二 原告は、訴外大上に対する本件貸付金の貸倒損失が、右事業所得の計算上必要経費にあたり、これを控除すべきであると主張する。しかし、所得税法五一条二項に「その事業の遂行上生じた貸付金の貸倒れにより生じた損失の金額は、事業所得の金額の計算上、必要経費に算入する」旨の規定はあるが、ここにいう「事業の遂行上生じた貸付金」とは、当該事業の遂行と何らかの関連を有する限りの貸付金すべてを指すものではもとよりなく、その業種業態からみて、当該業務の遂行上通常一般的に必要であると客観的に認め得るもの、換言すれば、当該事業による収入との間に相当因果関係の認められるそれをいうものと解するのを相当というべきところ、成立に争いのない甲第一号証の二、乙第五、第九号証、原告本人尋問の結果並びに弁論の全趣旨によれば、原告は、昭和五〇年初めころから、建設業を営む訴外大上に、所有権移転登記、土地の分筆、測量、地目変換、農地法上の許可手続、抵当権の設定等の仕事を依頼されるようになつたこと、原告は、貸金業を営むものではないが、訴外大上の経営状態が悪化するや、同五一年ころから、同人から頼まれるまま、その売掛債務を立替えて支払う等して同人に対する貸付けを行なつたが、結局同人が倒産し、右貸付金の回収が不能に終つたことが認められ、他に右認定を覆すに足りる証拠はない。
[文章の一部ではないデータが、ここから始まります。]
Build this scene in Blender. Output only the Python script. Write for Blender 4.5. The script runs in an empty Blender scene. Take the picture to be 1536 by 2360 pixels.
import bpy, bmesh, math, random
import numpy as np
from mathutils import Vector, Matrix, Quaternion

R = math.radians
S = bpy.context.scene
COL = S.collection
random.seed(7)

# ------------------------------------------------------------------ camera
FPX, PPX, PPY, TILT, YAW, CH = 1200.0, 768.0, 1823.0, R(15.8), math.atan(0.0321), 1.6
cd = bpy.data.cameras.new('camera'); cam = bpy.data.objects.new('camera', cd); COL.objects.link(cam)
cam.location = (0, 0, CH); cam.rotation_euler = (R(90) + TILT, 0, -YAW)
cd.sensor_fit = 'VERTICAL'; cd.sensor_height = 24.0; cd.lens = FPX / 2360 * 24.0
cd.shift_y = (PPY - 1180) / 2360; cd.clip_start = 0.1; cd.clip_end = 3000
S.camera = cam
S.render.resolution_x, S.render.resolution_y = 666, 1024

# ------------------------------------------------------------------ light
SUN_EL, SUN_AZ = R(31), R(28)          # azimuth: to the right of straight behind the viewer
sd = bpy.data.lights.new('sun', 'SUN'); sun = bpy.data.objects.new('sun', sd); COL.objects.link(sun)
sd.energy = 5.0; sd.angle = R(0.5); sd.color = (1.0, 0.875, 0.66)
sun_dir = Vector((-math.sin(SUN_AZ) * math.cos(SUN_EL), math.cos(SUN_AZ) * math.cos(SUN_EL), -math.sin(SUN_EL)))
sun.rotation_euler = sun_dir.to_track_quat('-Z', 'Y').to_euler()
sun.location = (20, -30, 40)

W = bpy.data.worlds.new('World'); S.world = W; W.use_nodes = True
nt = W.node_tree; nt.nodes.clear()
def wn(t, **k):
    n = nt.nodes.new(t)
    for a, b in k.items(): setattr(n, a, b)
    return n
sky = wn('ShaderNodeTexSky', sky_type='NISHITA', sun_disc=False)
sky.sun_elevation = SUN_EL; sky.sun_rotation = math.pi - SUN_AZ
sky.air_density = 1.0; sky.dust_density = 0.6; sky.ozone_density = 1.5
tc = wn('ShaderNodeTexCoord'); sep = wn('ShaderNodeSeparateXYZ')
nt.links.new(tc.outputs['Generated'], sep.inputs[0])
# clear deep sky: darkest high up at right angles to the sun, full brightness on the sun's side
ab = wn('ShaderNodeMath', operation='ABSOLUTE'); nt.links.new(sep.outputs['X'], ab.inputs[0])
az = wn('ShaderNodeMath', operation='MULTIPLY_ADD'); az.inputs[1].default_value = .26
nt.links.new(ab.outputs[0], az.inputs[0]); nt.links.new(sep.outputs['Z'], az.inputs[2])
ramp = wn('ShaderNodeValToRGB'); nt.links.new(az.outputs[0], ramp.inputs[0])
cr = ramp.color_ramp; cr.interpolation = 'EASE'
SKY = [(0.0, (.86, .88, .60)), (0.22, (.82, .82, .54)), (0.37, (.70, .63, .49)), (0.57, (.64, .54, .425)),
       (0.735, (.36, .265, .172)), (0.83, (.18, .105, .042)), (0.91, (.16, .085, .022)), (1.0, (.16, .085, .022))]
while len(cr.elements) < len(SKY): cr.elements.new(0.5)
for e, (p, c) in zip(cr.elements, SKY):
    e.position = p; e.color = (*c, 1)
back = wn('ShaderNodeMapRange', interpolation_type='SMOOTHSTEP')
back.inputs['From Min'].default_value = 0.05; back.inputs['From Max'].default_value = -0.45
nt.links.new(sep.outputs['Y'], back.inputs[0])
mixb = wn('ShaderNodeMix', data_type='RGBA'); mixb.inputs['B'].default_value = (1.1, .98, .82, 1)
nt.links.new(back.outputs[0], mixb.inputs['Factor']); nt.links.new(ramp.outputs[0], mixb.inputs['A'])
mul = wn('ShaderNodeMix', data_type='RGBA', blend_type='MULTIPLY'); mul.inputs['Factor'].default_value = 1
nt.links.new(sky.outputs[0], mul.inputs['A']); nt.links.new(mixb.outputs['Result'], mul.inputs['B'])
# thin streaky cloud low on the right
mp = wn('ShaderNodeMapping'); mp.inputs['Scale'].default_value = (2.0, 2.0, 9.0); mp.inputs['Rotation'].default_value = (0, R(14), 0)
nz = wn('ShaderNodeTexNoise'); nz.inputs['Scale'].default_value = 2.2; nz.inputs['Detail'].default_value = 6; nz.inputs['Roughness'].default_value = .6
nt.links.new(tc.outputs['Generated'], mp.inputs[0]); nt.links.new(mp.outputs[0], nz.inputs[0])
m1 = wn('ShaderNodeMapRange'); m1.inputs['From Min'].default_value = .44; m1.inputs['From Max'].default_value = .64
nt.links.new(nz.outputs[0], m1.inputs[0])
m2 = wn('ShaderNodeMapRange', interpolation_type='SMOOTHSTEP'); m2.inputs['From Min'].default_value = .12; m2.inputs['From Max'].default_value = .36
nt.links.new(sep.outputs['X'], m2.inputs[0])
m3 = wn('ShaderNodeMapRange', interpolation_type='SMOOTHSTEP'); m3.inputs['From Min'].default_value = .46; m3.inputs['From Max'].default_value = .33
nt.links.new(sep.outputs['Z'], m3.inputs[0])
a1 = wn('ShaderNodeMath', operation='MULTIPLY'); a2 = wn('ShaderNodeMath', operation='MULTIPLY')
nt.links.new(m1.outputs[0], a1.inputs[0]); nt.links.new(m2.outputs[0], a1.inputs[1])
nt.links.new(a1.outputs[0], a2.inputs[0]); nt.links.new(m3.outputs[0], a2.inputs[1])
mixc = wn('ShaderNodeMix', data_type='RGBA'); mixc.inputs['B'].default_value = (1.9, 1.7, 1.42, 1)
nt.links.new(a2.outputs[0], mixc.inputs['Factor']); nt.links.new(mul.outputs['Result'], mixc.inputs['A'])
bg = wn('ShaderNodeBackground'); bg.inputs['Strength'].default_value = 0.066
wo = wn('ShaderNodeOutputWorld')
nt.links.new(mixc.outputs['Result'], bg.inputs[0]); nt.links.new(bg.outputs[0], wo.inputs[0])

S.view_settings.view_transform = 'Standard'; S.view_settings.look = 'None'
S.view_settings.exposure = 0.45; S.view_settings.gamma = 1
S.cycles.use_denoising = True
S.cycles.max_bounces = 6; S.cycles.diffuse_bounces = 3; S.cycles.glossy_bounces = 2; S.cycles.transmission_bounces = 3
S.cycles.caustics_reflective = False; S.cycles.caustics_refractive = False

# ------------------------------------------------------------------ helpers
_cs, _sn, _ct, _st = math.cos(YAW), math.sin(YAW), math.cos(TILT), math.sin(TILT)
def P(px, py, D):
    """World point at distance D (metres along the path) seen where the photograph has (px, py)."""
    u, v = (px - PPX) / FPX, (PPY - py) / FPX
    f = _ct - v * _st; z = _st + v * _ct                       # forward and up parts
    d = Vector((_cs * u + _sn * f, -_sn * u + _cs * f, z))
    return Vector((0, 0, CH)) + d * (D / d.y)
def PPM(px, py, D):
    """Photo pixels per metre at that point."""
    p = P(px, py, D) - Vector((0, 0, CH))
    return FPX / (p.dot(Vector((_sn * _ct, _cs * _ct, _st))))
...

そして、そうとすれば、原告の訴外大上に対する右のような貸付けは、たとえそれによつて原告に自己事業の収入の増加を期待するところがあつたとしても、司法書士(司法書士法二条)、土地家屋調査士(土地家屋調査士法二条)、行政書司(行政書士法一条、一条の二)の事業の遂行上、客観的一般的に通常必要とされるものではないことは明らかといわざるを得ない。
とすれば、原告主張の貸倒損失は、原告の事業所得の必要経費と認めることは、到底許されず、したがつて、被告が、それを事業所得の必要経費として収入から控除しなかつたことは正当であるというべきである。
三 よつて、原告の本訴請求は、その理由がないのでこれを棄却し、訴訟費用の負担につき、民事訴訟法八九条を適用して、主文のとおり判決する。
(裁判長裁判官 西岡宜兄 裁判官 丹羽日出夫 裁判官 木村元昭)
別表(一)
<省略>
別表(二)
昭和五三年度分課税経過
<省略>
(注)1 △はマイナスを表わす。
(注)2 「更正」欄の「8過少申告加算税の基礎となる税額」五五一、〇〇〇円は、「6納付すべき税額」四五八、九〇〇円と「確定申告」欄の「7還付金の額に相当する税額」九三、〇九二円を加算して一、〇〇〇円未満を切捨てたものである。